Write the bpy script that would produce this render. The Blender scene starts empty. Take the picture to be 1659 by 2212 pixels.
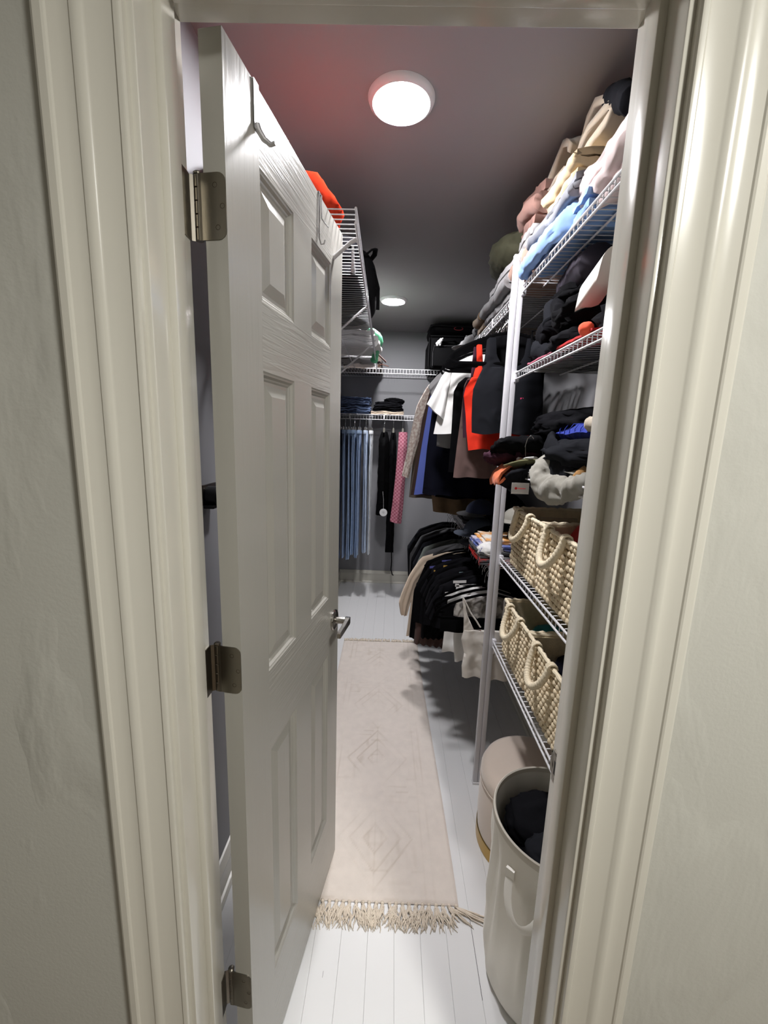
import bpy, bmesh, math, random
from mathutils import Vector, Matrix, noise
S = bpy.context.scene
COL = S.collection
PI = math.pi

# ---------------------------------------------------------------- camera
cam_d = bpy.data.cameras.new('camera')
cam_d.sensor_fit = 'VERTICAL'; cam_d.sensor_height = 24.0
cam_d.lens = 910.98 / 2212 * 24.0
cam_d.clip_start = 0.02; cam_d.clip_end = 50
cam = bpy.data.objects.new('camera', cam_d); COL.objects.link(cam)
PITCH, YAW, ROLL = 0.1807, -0.0179, 0.0319
fw = Vector((math.sin(YAW)*math.cos(PITCH), math.cos(YAW)*math.cos(PITCH), -math.sin(PITCH)))
rt = Vector((math.cos(YAW), -math.sin(YAW), 0)); up = rt.cross(fw)
r2 = rt*math.cos(ROLL) + up*math.sin(ROLL); u2 = up*math.cos(ROLL) - rt*math.sin(ROLL)
m = Matrix((r2, u2, -fw)).transposed().to_4x4(); m.translation = Vector((0.3127, -0.5652, 1.5017))
cam.matrix_world = m
S.camera = cam

# ---------------------------------------------------------------- world, lamps, exposure
W = bpy.data.worlds.new('world'); S.world = W; W.use_nodes = True
W.node_tree.nodes['Background'].inputs[0].default_value = (0.5, 0.5, 0.52, 1)
W.node_tree.nodes['Background'].inputs[1].default_value = 0.02
CLOSET_COLOUR, CLOSET_POWER = (0.99, 0.975, 1.0), 27.0      # the two round ceiling lights
HALL_COLOUR, HALL_POWER = (1.0, 0.985, 0.935), 49.0           # the round ceiling light of the hall behind the camera
vs = S.view_settings
vs.view_transform = 'Standard'; vs.look = 'None'; vs.gamma = 1.0; vs.use_curve_mapping = False
vs.exposure = 0.0
S.cycles.use_denoising = True
S.cycles.max_bounces = 10; S.cycles.diffuse_bounces = 6; S.cycles.glossy_bounces = 4
S.cycles.sample_clamp_indirect = 6.0

# ---------------------------------------------------------------- helpers
def lin(c):
    c = c / 255.0
    return c / 12.92 if c <= 0.04045 else ((c + 0.055) / 1.055) ** 2.4
def rgb(r, g, b): return (lin(r), lin(g), lin(b), 1.0)

MATS = {}
def M(name, col, rough=0.6, metal=0.0, spec=0.5, var=0.0, vscale=8.0, bump=None, sheen=0.0, emit=None, stretch=None):
    if name in MATS: return MATS[name]
    mt = bpy.data.materials.new(name); mt.use_nodes = True
    nt = mt.node_tree; b = nt.nodes['Principled BSDF']
    b.inputs['Base Color'].default_value = rgb(*col)
    b.inputs['Roughness'].default_value = rough; b.inputs['Metallic'].default_value = metal
    b.inputs['Specular IOR Level'].default_value = spec
    if sheen: b.inputs['Sheen Weight'].default_value = sheen; b.inputs['Sheen Roughness'].default_value = 0.6
    tc = nt.nodes.new('ShaderNodeTexCoord'); mp = nt.nodes.new('ShaderNodeMapping')
    nt.links.new(tc.outputs['Object'], mp.inputs['Vector'])
    if stretch: mp.inputs['Scale'].default_value = stretch
    if var:
        n = nt.nodes.new('ShaderNodeTexNoise'); n.inputs['Scale'].default_value = vscale; n.inputs['Detail'].default_value = 5
        nt.links.new(mp.outputs[0], n.inputs['Vector'])
        mx = nt.nodes.new('ShaderNodeMix'); mx.data_type = 'RGBA'; mx.blend_type = 'MIX'
        c = rgb(*col)
        mx.inputs['A'].default_value = tuple(max(0, v*(1-var)) for v in c[:3]) + (1,)
        mx.inputs['B'].default_value = tuple(min(1, v*(1+var)) for v in c[:3]) + (1,)
        nt.links.new(n.outputs['Fac'], mx.inputs['Factor']); nt.links.new(mx.outputs['Result'], b.inputs['Base Color'])
    if bump:
        sc, st, ds = bump
        n2 = nt.nodes.new('ShaderNodeTexNoise'); n2.inputs['Scale'].default_value = sc; n2.inputs['Detail'].default_value = 4
        nt.links.new(mp.outputs[0], n2.inputs['Vector'])
        bp = nt.nodes.new('ShaderNodeBump'); bp.inputs['Strength'].default_value = st; bp.inputs['Distance'].default_value = ds
        nt.links.new(n2.outputs['Fac'], bp.inputs['Height']); nt.links.new(bp.outputs[0], b.inputs['Normal'])
    if emit:
        b.inputs['Emission Color'].default_value = (*emit[0], 1); b.inputs['Emission Strength'].default_value = emit[1]
    MATS[name] = mt
    return mt
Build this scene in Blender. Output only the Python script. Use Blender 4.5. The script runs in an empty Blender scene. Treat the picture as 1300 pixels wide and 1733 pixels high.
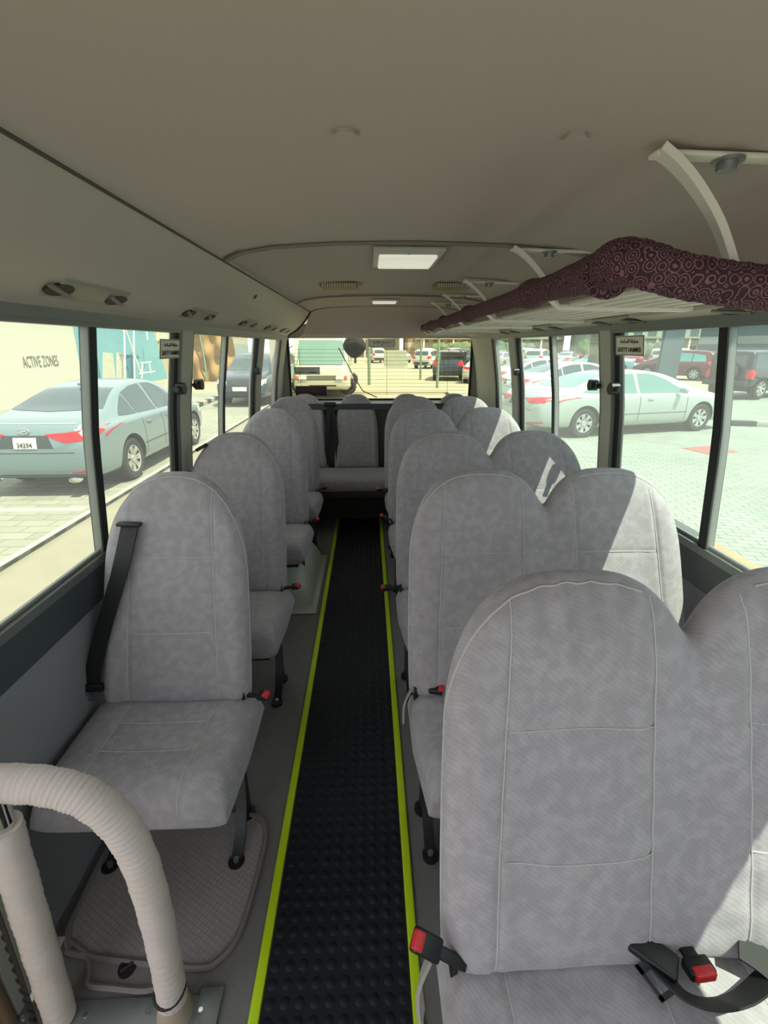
import bpy, bmesh, math, random
from math import sin, cos, pi, radians, sqrt, atan, tan, exp
from mathutils import Vector, Matrix
from mathutils.bvhtree import BVHTree
random.seed(7)
SC = bpy.context.scene
COL = SC.collection
# ------------------------------------------------------------------ camera, world, sun, exposure
F = 780.0; CH = 1.442
TH = atan(281/F); PS = atan(28/F*cos(TH))
cam = bpy.data.cameras.new('camera'); camo = bpy.data.objects.new('camera', cam); COL.objects.link(camo)
cam.sensor_fit = 'HORIZONTAL'; cam.sensor_width = 36.0; cam.lens = 36.0*F/1300.0
cam.clip_start = 0.02; cam.clip_end = 500
camo.location = (0, 0, CH)
R_ = Vector((cos(PS), -sin(PS), 0)); FW = Vector((sin(PS)*cos(TH), cos(PS)*cos(TH), -sin(TH))); UP = R_.cross(FW)
camo.rotation_euler = Matrix((R_, UP, -FW)).transposed().to_euler()
SC.camera = camo
CPT = Vector((0, 0, CH))
def at(px, py, axis, val):
    d = FW + R_*((px-650)/F) - UP*((py-866)/F)
    i = 'xyz'.index(axis)
    return CPT + d*((val-CPT[i])/d[i])
w = bpy.data.worlds.new('world'); SC.world = w; w.use_nodes = True
wn = w.node_tree.nodes; wl = w.node_tree.links
bg = wn['Background']; bg.inputs[0].default_value = (0.90, 0.95, 1.0, 1); bg.inputs[1].default_value = 1.0
sd = bpy.data.lights.new('sun', 'SUN'); sd.energy = 6.0; sd.angle = radians(0.5); sd.color = (1.0, 0.92, 0.76)
so = bpy.data.objects.new('sun', sd); COL.objects.link(so)
SUN = Vector((0.36, -0.26, 0.90)).normalized()
so.rotation_euler = (-SUN).to_track_quat('-Z', 'Y').to_euler()
SC.view_settings.view_transform = 'Standard'; SC.view_settings.look = 'None'
SC.view_settings.exposure = 0.88; SC.view_settings.gamma = 1.0; SC.view_settings.use_curve_mapping = False
# ------------------------------------------------------------------ materials
def srgb(r, g, b):
    f = lambda c: (c/255/12.92 if c/255 <= .04045 else ((c/255+.055)/1.055)**2.4)
    return (f(r), f(g), f(b), 1)
MATS = {}
def M(name, col, rough=.6, metal=0.0, noise=0.0, nscale=20, bump=0.0, bscale=200, spec=.5, coat=0.0, emit=None):
    if name in MATS: return MATS[name]
    m = bpy.data.materials.new(name); m.use_nodes = True
    nt = m.node_tree; b = nt.nodes['Principled BSDF']
    b.inputs['Base Color'].default_value = col; b.inputs['Roughness'].default_value = rough
    b.inputs['Metallic'].default_value = metal; b.inputs['Specular IOR Level'].default_value = spec
    b.inputs['Coat Weight'].default_value = coat
    tc = nt.nodes.new('ShaderNodeTexCoord')
    if noise:
        n = nt.nodes.new('ShaderNodeTexNoise'); n.inputs['Scale'].default_value = nscale; n.inputs['Detail'].default_value = 4
        nt.links.new(tc.outputs['Object'], n.inputs['Vector'])
        mx = nt.nodes.new('ShaderNodeMix'); mx.data_type = 'RGBA'
        mx.inputs['A'].default_value = tuple(c*(1-noise) for c in col[:3])+(1,)
        mx.inputs['B'].default_value = tuple(min(1, c*(1+noise)) for c in col[:3])+(1,)
        nt.links.new(n.outputs['Fac'], mx.inputs['Factor']); nt.links.new(mx.outputs['Result'], b.inputs['Base Color'])
    if bump:
        n2 = nt.nodes.new('ShaderNodeTexNoise'); n2.inputs['Scale'].default_value = bscale
        nt.links.new(tc.outputs['Object'], n2.inputs['Vector'])
        bp = nt.nodes.new('ShaderNodeBump'); bp.inputs['Strength'].default_value = bump; bp.inputs['Distance'].default_value = .002
        nt.links.new(n2.outputs['Fac'], bp.inputs['Height']); nt.links.new(bp.outputs['Normal'], b.inputs['Normal'])
    if emit:
        b.inputs['Emission Color'].default_value = emit[0]; b.inputs['Emission Strength'].default_value = emit[1]
    MATS[name] = m
    return m
def nodes_of(m): return m.node_tree.nodes, m.node_tree.links, m.node_tree.nodes['Principled BSDF']

# seat velour: soft noise, wavy pressed weave, sheen
def fabric_mat(name, ca, cb):
    m = M(name, ca, .85, spec=.2); N, L, b = nodes_of(m)
    tc = N.new('ShaderNodeTexCoord')
    n = N.new('ShaderNodeTexNoise'); n.inputs['Scale'].default_value = 7; n.inputs['Detail'].default_value = 6
    n3 = N.new('ShaderNodeTexNoise'); n3.inputs['Scale'].default_value = 42; n3.inputs['Detail'].default_value = 3
    wv = N.new('ShaderNodeTexWave'); wv.inputs['Scale'].default_value = 55; wv.inputs['Distortion'].default_value = 9; wv.inputs['Detail'].default_value = 1; wv.inputs['Detail Scale'].default_value = .35; wv.bands_direction = 'DIAGONAL'
    for q in (n, n3, wv): L.new(tc.outputs['Object'], q.inputs['Vector'])
    mx = N.new('ShaderNodeMix'); mx.data_type = 'RGBA'; mx.inputs['A'].default_value = ca; mx.inputs['B'].default_value = cb
    L.new(n.outputs['Fac'], mx.inputs['Factor'])
    mr = N.new('ShaderNodeMapRange'); mr.inputs['From Min'].default_value = .42; mr.inputs['From Max'].default_value = .62; mr.inputs['To Min'].default_value = .90; mr.inputs['To Max'].default_value = 1.04
    L.new(n3.outputs['Fac'], mr.inputs['Value'])
    mr2 = N.new('ShaderNodeMapRange'); mr2.inputs['To Min'].default_value = .955; mr2.inputs['To Max'].default_value = 1.03
    L.new(wv.outputs['Fac'], mr2.inputs['Value'])
    mm = N.new('ShaderNodeMath'); mm.operation = 'MULTIPLY'; L.new(mr.outputs[0], mm.inputs[0]); L.new(mr2.outputs[0], mm.inputs[1])
    vm = N.new('ShaderNodeVectorMath'); vm.operation = 'SCALE'; L.new(mx.outputs['Result'], vm.inputs[0]); L.new(mm.outputs[0], vm.inputs['Scale'])
    L.new(vm.outputs[0], b.inputs['Base Color'])
    bp = N.new('ShaderNodeBump'); bp.inputs['Strength'].default_value = .12; bp.inputs['Distance'].default_value = .001
    L.new(wv.outputs['Fac'], bp.inputs['Height']); L.new(bp.outputs['Normal'], b.inputs['Normal'])
    b.inputs['Sheen Weight'].default_value = .25; b.inputs['Sheen Roughness'].default_value = .4
    return m
FAB = fabric_mat('grey_velour', srgb(158, 151, 156), srgb(170, 166, 171))
FABL = M('seam_thread', srgb(184, 181, 179), .85)
BLK = M('black_plastic', srgb(22, 22, 24), .45)
BELT = M('black_webbing', srgb(20, 21, 24), .6, bump=.3, bscale=600)
RED = M('red_button', srgb(200, 45, 50), .4)
STEEL = M('dull_steel', srgb(150, 155, 155), .4, .8, noise=.15, nscale=40)
CHROME = M('chrome', srgb(220, 220, 220), .12, 1.0)
CEIL = M('headliner', srgb(184, 172, 166), .9, noise=.04, nscale=3, bump=.1, bscale=400, spec=.2)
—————
→ Aim of the exercise:
Please restate the material above line by line, exactly, beginning at its first line and ending with the line that contains "S.cycles.sample_clamp_indirect = 6.0", without any pictures.

→ Task answer:
Write the bpy script that would produce this render. The Blender scene starts empty. Take the picture to be 1659 by 2212 pixels.
import bpy, bmesh, math, random
from mathutils import Vector, Matrix, noise
S = bpy.context.scene
COL = S.collection
PI = math.pi

# ---------------------------------------------------------------- camera
cam_d = bpy.data.cameras.new('camera')
cam_d.sensor_fit = 'VERTICAL'; cam_d.sensor_height = 24.0
cam_d.lens = 910.98 / 2212 * 24.0
cam_d.clip_start = 0.02; cam_d.clip_end = 50
cam = bpy.data.objects.new('camera', cam_d); COL.objects.link(cam)
PITCH, YAW, ROLL = 0.1807, -0.0179, 0.0319
fw = Vector((math.sin(YAW)*math.cos(PITCH), math.cos(YAW)*math.cos(PITCH), -math.sin(PITCH)))
rt = Vector((math.cos(YAW), -math.sin(YAW), 0)); up = rt.cross(fw)
r2 = rt*math.cos(ROLL) + up*math.sin(ROLL); u2 = up*math.cos(ROLL) - rt*math.sin(ROLL)
m = Matrix((r2, u2, -fw)).transposed().to_4x4(); m.translation = Vector((0.3127, -0.5652, 1.5017))
cam.matrix_world = m
S.camera = cam

# ---------------------------------------------------------------- world, lamps, exposure
W = bpy.data.worlds.new('world'); S.world = W; W.use_nodes = True
W.node_tree.nodes['Background'].inputs[0].default_value = (0.5, 0.5, 0.52, 1)
W.node_tree.nodes['Background'].inputs[1].default_value = 0.02
CLOSET_COLOUR, CLOSET_POWER = (0.99, 0.975, 1.0), 27.0      # the two round ceiling lights
HALL_COLOUR, HALL_POWER = (1.0, 0.985, 0.935), 49.0           # the round ceiling light of the hall behind the camera
vs = S.view_settings
vs.view_transform = 'Standard'; vs.look = 'None'; vs.gamma = 1.0; vs.use_curve_mapping = False
vs.exposure = 0.0
S.cycles.use_denoising = True
S.cycles.max_bounces = 10; S.cycles.diffuse_bounces = 6; S.cycles.glossy_bounces = 4
S.cycles.sample_clamp_indirect = 6.0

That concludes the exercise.